• INSTRUCTIONS FOR THE TASK:
Your task is to transcribe the data in full.

[Records with scene code]
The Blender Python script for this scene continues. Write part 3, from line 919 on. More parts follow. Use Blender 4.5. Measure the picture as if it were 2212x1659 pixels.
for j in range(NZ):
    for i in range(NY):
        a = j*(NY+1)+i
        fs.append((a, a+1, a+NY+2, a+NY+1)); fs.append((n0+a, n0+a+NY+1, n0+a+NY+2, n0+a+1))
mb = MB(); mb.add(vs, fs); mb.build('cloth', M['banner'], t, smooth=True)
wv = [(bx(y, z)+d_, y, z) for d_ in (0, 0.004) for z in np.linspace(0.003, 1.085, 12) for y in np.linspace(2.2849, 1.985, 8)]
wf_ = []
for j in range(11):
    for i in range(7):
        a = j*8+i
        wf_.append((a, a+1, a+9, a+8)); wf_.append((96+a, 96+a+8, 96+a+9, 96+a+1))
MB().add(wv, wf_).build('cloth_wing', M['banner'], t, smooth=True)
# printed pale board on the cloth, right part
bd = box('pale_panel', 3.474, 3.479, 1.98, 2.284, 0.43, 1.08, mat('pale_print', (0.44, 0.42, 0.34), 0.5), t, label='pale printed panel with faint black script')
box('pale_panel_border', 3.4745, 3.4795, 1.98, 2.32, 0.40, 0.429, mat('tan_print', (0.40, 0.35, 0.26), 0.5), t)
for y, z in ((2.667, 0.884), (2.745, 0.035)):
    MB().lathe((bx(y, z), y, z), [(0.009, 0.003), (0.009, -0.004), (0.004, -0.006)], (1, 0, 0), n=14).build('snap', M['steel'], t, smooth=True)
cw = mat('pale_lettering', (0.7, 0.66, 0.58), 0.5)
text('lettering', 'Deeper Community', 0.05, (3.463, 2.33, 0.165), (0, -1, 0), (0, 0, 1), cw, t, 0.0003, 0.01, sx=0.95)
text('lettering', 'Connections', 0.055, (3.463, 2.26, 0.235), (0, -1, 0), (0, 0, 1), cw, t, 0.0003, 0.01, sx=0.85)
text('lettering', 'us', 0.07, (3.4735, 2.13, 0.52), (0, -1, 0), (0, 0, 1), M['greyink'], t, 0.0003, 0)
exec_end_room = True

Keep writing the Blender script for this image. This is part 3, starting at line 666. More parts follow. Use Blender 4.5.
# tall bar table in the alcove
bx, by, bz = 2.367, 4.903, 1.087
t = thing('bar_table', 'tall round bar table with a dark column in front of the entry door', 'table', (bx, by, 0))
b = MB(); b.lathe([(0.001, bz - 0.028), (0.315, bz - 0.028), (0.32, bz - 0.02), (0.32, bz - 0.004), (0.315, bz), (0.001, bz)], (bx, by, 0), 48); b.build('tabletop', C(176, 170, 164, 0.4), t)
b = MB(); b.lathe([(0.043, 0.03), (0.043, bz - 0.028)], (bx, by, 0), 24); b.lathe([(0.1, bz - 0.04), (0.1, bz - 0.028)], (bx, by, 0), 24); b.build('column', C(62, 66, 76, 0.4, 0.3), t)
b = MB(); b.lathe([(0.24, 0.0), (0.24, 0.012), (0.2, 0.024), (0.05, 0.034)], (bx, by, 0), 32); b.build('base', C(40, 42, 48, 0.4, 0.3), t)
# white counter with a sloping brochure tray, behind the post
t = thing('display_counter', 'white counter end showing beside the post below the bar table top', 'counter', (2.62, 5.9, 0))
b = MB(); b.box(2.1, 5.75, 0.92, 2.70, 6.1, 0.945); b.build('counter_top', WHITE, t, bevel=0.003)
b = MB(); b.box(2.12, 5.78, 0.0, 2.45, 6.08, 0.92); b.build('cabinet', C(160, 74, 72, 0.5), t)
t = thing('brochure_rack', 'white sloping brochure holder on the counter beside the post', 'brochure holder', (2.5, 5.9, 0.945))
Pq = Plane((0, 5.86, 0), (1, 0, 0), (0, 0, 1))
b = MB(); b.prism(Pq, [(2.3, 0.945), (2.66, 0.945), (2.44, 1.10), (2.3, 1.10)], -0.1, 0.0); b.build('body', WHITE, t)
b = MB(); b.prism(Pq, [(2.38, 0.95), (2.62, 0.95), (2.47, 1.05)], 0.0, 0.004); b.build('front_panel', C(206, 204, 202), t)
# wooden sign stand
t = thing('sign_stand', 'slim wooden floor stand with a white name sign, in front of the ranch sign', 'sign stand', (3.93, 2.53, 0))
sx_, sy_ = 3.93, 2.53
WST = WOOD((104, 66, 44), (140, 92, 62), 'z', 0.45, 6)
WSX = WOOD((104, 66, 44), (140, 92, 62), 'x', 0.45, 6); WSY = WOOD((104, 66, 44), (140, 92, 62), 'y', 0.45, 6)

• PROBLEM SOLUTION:
The Blender Python script for this scene continues. Write part 3, from line 919 on. More parts follow. Use Blender 4.5. Measure the picture as if it were 2212x1659 pixels.
for j in range(NZ):
    for i in range(NY):
        a = j*(NY+1)+i
        fs.append((a, a+1, a+NY+2, a+NY+1)); fs.append((n0+a, n0+a+NY+1, n0+a+NY+2, n0+a+1))
mb = MB(); mb.add(vs, fs); mb.build('cloth', M['banner'], t, smooth=True)
wv = [(bx(y, z)+d_, y, z) for d_ in (0, 0.004) for z in np.linspace(0.003, 1.085, 12) for y in np.linspace(2.2849, 1.985, 8)]
wf_ = []
for j in range(11):
    for i in range(7):
        a = j*8+i
        wf_.append((a, a+1, a+9, a+8)); wf_.append((96+a, 96+a+8, 96+a+9, 96+a+1))
MB().add(wv, wf_).build('cloth_wing', M['banner'], t, smooth=True)
# printed pale board on the cloth, right part
bd = box('pale_panel', 3.474, 3.479, 1.98, 2.284, 0.43, 1.08, mat('pale_print', (0.44, 0.42, 0.34), 0.5), t, label='pale printed panel with faint black script')
box('pale_panel_border', 3.4745, 3.4795, 1.98, 2.32, 0.40, 0.429, mat('tan_print', (0.40, 0.35, 0.26), 0.5), t)
for y, z in ((2.667, 0.884), (2.745, 0.035)):
    MB().lathe((bx(y, z), y, z), [(0.009, 0.003), (0.009, -0.004), (0.004, -0.006)], (1, 0, 0), n=14).build('snap', M['steel'], t, smooth=True)
cw = mat('pale_lettering', (0.7, 0.66, 0.58), 0.5)
text('lettering', 'Deeper Community', 0.05, (3.463, 2.33, 0.165), (0, -1, 0), (0, 0, 1), cw, t, 0.0003, 0.01, sx=0.95)
text('lettering', 'Connections', 0.055, (3.463, 2.26, 0.235), (0, -1, 0), (0, 0, 1), cw, t, 0.0003, 0.01, sx=0.85)
text('lettering', 'us', 0.07, (3.4735, 2.13, 0.52), (0, -1, 0), (0, 0, 1), M['greyink'], t, 0.0003, 0)
exec_end_room = True

Keep writing the Blender script for this image. This is part 3, starting at line 666. More parts follow. Use Blender 4.5.
# tall bar table in the alcove
bx, by, bz = 2.367, 4.903, 1.087
t = thing('bar_table', 'tall round bar table with a dark column in front of the entry door', 'table', (bx, by, 0))
b = MB(); b.lathe([(0.001, bz - 0.028), (0.315, bz - 0.028), (0.32, bz - 0.02), (0.32, bz - 0.004), (0.315, bz), (0.001, bz)], (bx, by, 0), 48); b.build('tabletop', C(176, 170, 164, 0.4), t)
b = MB(); b.lathe([(0.043, 0.03), (0.043, bz - 0.028)], (bx, by, 0), 24); b.lathe([(0.1, bz - 0.04), (0.1, bz - 0.028)], (bx, by, 0), 24); b.build('column', C(62, 66, 76, 0.4, 0.3), t)
b = MB(); b.lathe([(0.24, 0.0), (0.24, 0.012), (0.2, 0.024), (0.05, 0.034)], (bx, by, 0), 32); b.build('base', C(40, 42, 48, 0.4, 0.3), t)
# white counter with a sloping brochure tray, behind the post
t = thing('display_counter', 'white counter end showing beside the post below the bar table top', 'counter', (2.62, 5.9, 0))
b = MB(); b.box(2.1, 5.75, 0.92, 2.70, 6.1, 0.945); b.build('counter_top', WHITE, t, bevel=0.003)
b = MB(); b.box(2.12, 5.78, 0.0, 2.45, 6.08, 0.92); b.build('cabinet', C(160, 74, 72, 0.5), t)
t = thing('brochure_rack', 'white sloping brochure holder on the counter beside the post', 'brochure holder', (2.5, 5.9, 0.945))
Pq = Plane((0, 5.86, 0), (1, 0, 0), (0, 0, 1))
b = MB(); b.prism(Pq, [(2.3, 0.945), (2.66, 0.945), (2.44, 1.10), (2.3, 1.10)], -0.1, 0.0); b.build('body', WHITE, t)
b = MB(); b.prism(Pq, [(2.38, 0.95), (2.62, 0.95), (2.47, 1.05)], 0.0, 0.004); b.build('front_panel', C(206, 204, 202), t)
# wooden sign stand
t = thing('sign_stand', 'slim wooden floor stand with a white name sign, in front of the ranch sign', 'sign stand', (3.93, 2.53, 0))
sx_, sy_ = 3.93, 2.53
WST = WOOD((104, 66, 44), (140, 92, 62), 'z', 0.45, 6)
WSX = WOOD((104, 66, 44), (140, 92, 62), 'x', 0.45, 6); WSY = WOOD((104, 66, 44), (140, 92, 62), 'y', 0.45, 6)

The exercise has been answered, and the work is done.